TASK: How many of the lines contain the string "picture"? Give the number, with no other words.

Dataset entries
▽
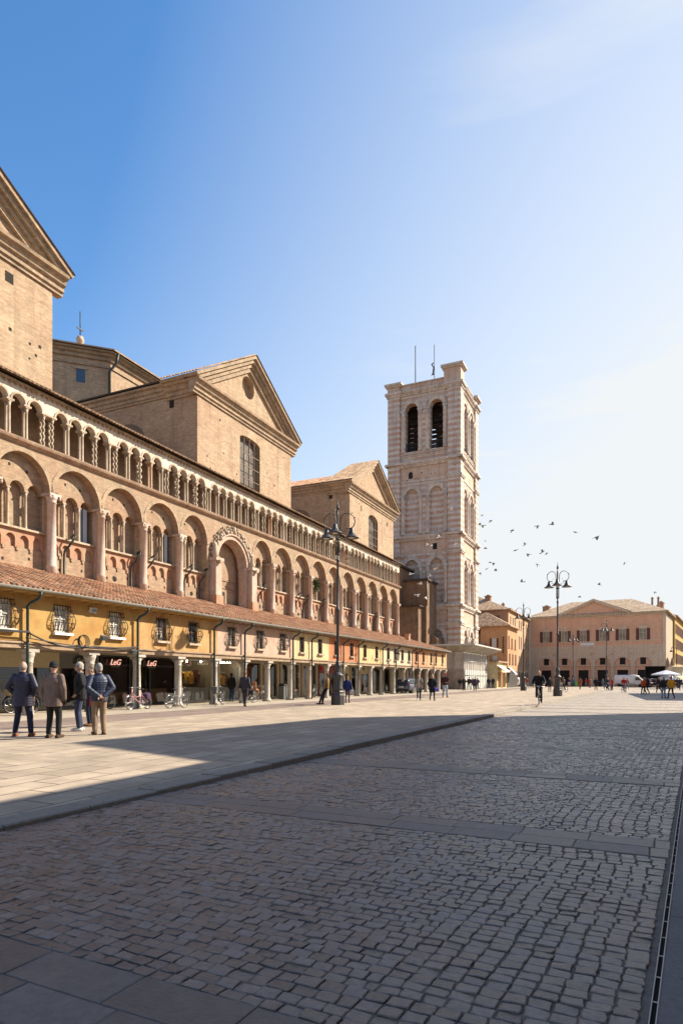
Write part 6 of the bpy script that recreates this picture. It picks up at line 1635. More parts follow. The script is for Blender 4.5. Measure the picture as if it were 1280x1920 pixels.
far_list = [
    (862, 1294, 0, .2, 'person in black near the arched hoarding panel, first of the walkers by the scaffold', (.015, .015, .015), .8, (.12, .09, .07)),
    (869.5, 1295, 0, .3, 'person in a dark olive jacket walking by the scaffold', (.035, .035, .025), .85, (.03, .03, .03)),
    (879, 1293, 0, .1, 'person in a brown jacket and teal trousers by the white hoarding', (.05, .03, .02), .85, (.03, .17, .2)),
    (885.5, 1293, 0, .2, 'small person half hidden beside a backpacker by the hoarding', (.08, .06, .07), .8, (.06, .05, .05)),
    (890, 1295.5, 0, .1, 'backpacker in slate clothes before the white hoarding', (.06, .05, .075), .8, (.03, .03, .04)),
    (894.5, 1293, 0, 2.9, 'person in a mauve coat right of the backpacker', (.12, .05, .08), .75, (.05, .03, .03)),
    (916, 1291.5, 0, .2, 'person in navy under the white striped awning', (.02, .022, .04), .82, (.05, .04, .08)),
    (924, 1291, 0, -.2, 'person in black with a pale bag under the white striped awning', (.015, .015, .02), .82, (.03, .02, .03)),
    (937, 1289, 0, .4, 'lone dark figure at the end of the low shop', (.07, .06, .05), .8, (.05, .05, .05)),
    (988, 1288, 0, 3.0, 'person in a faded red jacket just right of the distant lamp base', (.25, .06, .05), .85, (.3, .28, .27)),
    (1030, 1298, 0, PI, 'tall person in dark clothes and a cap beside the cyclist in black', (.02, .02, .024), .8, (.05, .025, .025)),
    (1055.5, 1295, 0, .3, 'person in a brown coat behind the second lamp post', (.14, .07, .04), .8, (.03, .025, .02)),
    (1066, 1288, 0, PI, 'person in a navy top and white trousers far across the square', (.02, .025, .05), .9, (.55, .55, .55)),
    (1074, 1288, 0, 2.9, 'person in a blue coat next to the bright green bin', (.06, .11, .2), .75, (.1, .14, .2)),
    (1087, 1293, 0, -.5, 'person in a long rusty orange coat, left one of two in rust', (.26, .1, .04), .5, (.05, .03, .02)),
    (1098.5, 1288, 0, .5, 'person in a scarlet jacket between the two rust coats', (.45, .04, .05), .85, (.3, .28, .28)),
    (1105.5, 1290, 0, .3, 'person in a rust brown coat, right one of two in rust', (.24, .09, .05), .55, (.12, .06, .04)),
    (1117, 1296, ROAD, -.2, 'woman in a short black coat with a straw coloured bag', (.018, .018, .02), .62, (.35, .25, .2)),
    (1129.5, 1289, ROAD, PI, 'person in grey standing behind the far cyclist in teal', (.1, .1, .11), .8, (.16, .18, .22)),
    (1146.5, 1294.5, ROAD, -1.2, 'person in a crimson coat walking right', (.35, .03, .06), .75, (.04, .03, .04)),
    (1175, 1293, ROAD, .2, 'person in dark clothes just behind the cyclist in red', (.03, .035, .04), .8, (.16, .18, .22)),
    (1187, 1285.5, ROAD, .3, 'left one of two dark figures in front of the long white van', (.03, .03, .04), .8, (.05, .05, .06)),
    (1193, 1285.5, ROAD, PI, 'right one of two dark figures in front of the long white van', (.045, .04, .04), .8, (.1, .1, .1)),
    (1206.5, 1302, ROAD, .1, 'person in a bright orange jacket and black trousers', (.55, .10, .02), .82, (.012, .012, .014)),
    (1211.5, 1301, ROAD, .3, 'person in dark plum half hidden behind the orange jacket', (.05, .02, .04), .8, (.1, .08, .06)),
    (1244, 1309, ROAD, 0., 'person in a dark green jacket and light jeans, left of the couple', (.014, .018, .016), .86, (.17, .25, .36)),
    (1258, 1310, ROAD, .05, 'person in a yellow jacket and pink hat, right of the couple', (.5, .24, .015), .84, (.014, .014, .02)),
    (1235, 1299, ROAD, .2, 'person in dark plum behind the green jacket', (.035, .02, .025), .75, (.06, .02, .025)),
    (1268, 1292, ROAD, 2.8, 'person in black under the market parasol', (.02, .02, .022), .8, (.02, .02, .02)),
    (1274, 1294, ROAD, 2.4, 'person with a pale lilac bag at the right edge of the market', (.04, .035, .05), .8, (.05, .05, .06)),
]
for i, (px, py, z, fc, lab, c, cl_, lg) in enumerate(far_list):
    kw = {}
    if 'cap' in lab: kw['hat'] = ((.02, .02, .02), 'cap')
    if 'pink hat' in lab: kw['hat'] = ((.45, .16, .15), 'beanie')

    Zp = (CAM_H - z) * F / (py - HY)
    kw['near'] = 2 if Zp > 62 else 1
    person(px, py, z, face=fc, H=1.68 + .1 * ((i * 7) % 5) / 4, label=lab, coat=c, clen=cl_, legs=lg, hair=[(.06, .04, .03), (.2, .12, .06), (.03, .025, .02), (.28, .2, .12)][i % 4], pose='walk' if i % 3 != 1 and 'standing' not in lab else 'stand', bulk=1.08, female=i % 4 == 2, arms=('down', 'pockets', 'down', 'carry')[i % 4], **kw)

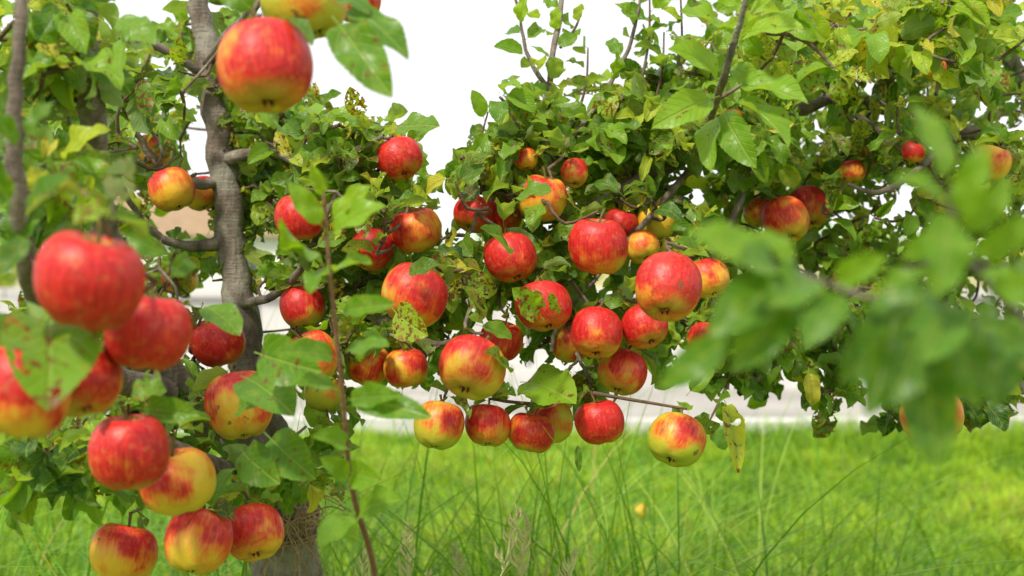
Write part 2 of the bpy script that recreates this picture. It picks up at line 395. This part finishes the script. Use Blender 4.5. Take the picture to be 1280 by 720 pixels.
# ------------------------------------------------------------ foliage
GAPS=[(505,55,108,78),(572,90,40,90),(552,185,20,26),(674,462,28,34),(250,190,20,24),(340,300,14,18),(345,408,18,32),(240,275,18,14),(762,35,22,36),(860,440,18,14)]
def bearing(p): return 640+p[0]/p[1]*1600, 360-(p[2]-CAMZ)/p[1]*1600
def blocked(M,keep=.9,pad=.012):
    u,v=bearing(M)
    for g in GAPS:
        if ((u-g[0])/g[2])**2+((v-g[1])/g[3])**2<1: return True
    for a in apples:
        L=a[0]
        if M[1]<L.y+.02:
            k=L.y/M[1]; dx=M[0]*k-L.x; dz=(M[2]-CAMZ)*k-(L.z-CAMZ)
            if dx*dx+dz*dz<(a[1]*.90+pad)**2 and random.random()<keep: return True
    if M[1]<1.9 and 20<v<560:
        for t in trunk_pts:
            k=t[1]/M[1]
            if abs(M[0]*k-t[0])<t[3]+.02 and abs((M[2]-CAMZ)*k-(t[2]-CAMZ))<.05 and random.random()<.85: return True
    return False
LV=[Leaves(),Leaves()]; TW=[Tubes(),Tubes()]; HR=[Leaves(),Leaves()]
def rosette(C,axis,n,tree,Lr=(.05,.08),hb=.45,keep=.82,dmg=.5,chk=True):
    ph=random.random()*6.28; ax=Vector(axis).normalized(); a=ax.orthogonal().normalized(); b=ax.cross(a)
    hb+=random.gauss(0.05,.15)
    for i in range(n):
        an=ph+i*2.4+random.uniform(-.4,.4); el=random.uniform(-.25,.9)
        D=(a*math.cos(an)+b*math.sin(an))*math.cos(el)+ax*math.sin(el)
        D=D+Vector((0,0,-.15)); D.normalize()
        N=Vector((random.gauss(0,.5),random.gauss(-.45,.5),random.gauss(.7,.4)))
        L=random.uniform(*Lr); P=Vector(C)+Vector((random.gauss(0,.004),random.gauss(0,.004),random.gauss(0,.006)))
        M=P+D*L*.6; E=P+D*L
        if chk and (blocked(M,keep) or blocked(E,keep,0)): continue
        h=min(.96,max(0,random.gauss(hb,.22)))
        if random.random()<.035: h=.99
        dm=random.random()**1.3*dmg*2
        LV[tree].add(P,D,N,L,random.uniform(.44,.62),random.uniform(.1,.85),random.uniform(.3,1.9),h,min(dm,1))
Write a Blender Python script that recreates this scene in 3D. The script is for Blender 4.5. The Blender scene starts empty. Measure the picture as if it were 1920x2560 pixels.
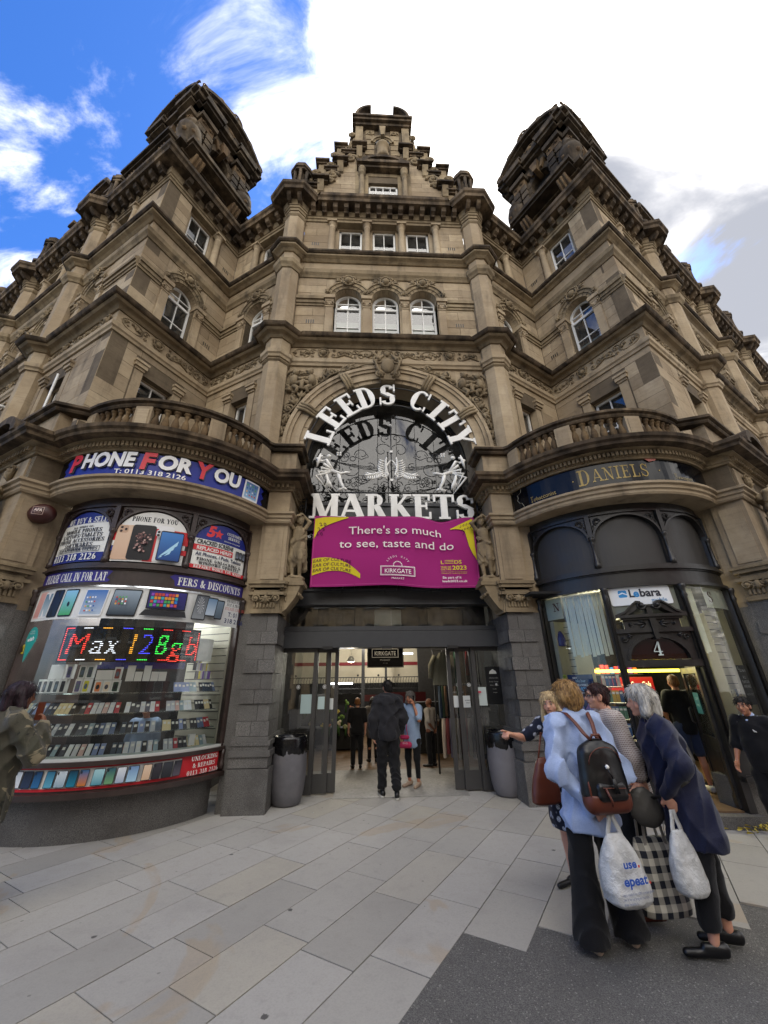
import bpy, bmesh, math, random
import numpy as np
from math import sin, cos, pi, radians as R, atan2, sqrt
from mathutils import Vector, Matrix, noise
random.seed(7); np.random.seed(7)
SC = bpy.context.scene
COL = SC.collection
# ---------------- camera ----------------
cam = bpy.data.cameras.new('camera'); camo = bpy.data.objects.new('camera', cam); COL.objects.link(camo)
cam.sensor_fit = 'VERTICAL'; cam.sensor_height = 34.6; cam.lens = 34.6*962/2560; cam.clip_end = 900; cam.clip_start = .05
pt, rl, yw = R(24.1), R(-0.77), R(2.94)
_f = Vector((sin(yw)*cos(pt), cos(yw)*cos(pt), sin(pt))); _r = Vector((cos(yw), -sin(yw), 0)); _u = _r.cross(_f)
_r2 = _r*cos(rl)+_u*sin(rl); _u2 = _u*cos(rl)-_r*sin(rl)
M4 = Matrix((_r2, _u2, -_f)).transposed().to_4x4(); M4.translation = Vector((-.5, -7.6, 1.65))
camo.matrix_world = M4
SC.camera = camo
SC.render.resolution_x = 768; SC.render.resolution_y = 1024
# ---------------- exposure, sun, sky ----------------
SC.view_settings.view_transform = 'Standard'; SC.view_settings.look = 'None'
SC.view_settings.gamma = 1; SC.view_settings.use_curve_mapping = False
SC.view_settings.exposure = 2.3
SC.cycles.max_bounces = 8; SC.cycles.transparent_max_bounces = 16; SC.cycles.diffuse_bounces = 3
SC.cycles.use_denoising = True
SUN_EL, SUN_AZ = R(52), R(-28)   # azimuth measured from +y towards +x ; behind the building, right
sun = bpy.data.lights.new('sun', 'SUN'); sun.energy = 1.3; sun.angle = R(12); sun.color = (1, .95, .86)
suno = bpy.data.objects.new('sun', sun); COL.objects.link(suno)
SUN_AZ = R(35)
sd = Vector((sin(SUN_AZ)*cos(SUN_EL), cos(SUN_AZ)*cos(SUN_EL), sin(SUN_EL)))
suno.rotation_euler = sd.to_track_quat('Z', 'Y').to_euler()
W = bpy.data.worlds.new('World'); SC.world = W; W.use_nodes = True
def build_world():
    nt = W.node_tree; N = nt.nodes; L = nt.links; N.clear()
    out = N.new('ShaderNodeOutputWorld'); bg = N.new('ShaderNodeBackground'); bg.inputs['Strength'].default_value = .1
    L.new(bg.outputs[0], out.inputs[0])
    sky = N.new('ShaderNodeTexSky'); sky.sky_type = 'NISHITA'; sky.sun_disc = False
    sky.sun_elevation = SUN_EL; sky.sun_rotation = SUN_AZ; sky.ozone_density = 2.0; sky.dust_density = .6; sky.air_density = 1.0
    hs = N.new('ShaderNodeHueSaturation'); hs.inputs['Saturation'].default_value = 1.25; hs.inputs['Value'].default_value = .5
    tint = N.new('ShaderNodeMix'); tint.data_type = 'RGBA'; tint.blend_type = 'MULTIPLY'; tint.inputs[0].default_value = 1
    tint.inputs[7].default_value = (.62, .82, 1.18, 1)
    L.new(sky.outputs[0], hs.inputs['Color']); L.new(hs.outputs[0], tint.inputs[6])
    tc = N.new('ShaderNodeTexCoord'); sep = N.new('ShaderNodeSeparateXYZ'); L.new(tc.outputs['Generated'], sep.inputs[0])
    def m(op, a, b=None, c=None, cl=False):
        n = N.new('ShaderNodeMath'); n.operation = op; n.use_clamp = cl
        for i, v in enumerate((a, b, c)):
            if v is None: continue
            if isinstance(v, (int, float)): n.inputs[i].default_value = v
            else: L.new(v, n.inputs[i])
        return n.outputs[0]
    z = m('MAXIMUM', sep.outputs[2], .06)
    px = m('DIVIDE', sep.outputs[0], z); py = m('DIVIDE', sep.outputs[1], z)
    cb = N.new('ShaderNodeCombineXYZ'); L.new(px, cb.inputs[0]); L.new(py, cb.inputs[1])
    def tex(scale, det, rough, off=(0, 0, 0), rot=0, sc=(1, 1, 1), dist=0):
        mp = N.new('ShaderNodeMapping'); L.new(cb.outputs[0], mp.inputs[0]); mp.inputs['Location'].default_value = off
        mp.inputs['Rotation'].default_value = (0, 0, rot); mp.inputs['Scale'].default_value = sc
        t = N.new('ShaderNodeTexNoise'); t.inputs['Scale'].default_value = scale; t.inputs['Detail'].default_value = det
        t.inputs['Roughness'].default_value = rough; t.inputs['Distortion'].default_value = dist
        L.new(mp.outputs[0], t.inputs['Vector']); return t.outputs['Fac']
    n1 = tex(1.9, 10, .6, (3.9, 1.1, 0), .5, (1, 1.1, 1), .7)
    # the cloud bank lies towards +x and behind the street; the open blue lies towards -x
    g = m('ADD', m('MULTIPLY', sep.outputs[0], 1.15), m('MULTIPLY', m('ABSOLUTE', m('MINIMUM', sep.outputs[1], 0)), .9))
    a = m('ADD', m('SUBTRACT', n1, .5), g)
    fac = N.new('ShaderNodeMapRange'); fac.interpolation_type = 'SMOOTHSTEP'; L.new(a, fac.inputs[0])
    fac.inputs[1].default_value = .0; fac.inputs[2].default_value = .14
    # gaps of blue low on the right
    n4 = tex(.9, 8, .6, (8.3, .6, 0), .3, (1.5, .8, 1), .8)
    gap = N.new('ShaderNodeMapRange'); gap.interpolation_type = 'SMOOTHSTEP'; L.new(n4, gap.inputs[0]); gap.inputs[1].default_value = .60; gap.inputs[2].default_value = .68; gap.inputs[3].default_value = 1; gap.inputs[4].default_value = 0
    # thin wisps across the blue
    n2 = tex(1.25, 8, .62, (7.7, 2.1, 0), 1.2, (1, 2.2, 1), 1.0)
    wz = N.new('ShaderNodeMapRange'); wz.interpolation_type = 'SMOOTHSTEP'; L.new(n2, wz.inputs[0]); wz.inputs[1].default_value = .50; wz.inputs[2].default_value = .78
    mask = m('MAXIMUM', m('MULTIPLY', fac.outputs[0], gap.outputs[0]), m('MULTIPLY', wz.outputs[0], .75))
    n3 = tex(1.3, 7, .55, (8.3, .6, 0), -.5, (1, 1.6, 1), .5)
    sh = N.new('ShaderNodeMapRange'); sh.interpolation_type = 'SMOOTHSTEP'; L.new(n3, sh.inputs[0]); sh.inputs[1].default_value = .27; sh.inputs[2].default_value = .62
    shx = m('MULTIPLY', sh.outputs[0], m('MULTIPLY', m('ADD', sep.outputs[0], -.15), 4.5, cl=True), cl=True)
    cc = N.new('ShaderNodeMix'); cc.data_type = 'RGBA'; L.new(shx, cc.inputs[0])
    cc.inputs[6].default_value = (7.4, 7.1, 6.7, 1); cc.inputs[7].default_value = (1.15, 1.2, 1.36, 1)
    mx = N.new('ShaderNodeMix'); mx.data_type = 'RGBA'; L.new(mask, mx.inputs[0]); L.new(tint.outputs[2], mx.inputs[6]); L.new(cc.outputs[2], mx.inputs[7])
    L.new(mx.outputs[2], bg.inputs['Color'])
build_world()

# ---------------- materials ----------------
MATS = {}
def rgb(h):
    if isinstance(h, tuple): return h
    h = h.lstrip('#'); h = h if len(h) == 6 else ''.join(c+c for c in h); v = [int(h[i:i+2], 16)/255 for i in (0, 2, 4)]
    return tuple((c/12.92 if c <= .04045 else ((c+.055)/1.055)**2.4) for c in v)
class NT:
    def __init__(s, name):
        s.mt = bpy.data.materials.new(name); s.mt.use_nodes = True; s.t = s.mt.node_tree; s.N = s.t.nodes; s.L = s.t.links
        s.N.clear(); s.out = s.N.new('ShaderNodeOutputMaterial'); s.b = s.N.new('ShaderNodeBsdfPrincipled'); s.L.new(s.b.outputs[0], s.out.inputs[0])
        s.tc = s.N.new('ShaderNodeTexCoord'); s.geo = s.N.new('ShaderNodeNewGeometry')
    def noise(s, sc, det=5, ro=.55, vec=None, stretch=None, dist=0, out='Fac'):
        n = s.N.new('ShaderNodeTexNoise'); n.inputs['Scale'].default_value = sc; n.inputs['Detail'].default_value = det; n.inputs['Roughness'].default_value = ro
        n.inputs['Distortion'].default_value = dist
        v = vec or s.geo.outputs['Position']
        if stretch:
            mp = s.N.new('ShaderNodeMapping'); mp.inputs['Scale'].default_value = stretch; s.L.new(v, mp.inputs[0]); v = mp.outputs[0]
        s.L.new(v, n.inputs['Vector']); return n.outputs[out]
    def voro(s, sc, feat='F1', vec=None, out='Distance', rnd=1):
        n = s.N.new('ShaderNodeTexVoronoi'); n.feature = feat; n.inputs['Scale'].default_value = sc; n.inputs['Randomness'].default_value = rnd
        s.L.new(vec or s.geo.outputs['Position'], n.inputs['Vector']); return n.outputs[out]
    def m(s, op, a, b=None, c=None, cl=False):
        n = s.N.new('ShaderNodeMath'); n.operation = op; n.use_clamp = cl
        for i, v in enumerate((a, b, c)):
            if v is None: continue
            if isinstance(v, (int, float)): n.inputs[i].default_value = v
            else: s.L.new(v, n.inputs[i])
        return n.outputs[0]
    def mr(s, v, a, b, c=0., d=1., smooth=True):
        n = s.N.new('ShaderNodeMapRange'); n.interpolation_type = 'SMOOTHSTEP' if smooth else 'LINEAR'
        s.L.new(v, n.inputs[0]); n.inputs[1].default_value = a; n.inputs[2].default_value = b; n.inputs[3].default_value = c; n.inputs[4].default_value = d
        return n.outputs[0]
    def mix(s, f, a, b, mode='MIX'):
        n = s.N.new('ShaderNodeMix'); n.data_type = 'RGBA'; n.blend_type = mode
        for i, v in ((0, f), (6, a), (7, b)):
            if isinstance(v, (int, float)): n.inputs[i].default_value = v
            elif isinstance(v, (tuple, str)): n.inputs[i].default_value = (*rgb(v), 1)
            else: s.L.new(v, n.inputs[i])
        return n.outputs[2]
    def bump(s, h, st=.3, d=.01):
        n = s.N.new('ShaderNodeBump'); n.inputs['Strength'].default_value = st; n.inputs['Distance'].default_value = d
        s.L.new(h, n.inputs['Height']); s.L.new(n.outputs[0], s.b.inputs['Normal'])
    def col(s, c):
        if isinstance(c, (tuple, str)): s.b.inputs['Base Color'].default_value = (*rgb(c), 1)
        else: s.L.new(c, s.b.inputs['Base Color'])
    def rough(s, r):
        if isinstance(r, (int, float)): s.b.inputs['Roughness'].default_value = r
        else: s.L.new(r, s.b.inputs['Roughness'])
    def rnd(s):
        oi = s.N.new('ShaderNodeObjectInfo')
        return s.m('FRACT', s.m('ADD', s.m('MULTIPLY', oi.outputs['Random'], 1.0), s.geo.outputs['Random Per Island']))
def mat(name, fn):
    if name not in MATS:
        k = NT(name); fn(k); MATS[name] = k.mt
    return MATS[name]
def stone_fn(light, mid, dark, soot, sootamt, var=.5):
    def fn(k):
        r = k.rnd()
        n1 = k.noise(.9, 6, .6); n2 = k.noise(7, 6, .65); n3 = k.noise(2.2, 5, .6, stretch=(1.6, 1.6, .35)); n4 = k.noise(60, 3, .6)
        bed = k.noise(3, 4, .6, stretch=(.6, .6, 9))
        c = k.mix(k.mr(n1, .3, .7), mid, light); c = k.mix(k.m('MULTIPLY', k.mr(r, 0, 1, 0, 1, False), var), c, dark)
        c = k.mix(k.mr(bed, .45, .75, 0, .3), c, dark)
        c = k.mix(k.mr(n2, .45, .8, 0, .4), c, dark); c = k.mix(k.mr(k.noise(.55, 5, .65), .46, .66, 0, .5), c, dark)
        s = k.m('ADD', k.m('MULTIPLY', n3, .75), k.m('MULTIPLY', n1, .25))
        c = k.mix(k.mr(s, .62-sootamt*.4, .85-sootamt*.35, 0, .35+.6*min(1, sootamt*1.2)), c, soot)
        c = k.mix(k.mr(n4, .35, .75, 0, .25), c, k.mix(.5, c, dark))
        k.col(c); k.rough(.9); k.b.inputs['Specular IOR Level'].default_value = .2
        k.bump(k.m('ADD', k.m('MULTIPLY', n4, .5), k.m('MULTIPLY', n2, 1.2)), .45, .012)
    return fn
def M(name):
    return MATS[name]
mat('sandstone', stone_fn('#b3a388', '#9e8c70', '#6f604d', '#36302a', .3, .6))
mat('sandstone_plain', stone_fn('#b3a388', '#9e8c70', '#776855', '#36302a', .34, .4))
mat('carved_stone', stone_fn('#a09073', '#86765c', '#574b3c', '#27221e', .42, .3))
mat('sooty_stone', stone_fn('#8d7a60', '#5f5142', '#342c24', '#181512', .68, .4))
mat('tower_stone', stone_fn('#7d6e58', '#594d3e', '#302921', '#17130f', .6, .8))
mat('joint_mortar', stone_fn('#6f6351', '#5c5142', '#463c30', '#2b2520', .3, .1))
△
EXERCISE OUTPUT: 3